Das Landesarbeitsgericht kam zudem zum Schluss, dass betreffend die Auswertung des Browserverlaufs kein Beweisverwertungsverbot bestehen würde. Es würde sich zwar beim Browserverlauf um personenbezogene Daten handeln. Zudem habe der Arbeitnehmer in deren Bearbeitung nicht eingewilligt. Vorliegend sei jedoch die Bearbeitung bzw. Auswertung zulässig, weil das Bundesdatenschutzgesetz eine Missbrauchskontrolle auch ohne Einwilligung des Arbeitnehmers zulasse. Die Massnahme sei zudem vorliegend auch insofern verhältnismässig gewesen, als der Arbeitgeber keine Möglichkeit gehabt habe, die unerlaubte Internetnutzung auf eine andere Art nachzuweisen.

Die Argumente des Landesarbeitsgerichts decken sich mit dem Leitfaden des EDÖB sowie auch den vom Bundesgericht im Zusammenhang mit der Überwachung mit GPS-Systemen aufgestellten Anforderungen an die Überwachung von Mitarbeitern. Schweizerische Gerichte dürften damit zum selben Ergebnis gelangen wie das Landesarbeitsgericht.

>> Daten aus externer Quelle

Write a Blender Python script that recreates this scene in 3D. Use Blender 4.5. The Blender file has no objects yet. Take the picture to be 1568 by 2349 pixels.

Matchentscheidend war auch im vorliegenden Fall die unternehmensinterne Regelung der Internetnutzung. Die Auswertung des Browserverlaufs war nur deshalb als Missbrauchskontrolle zu qualifizieren, weil damit die Einhaltung der Nutzungsregelung bzw. eben deren Nichteinhaltung geprüft wurde.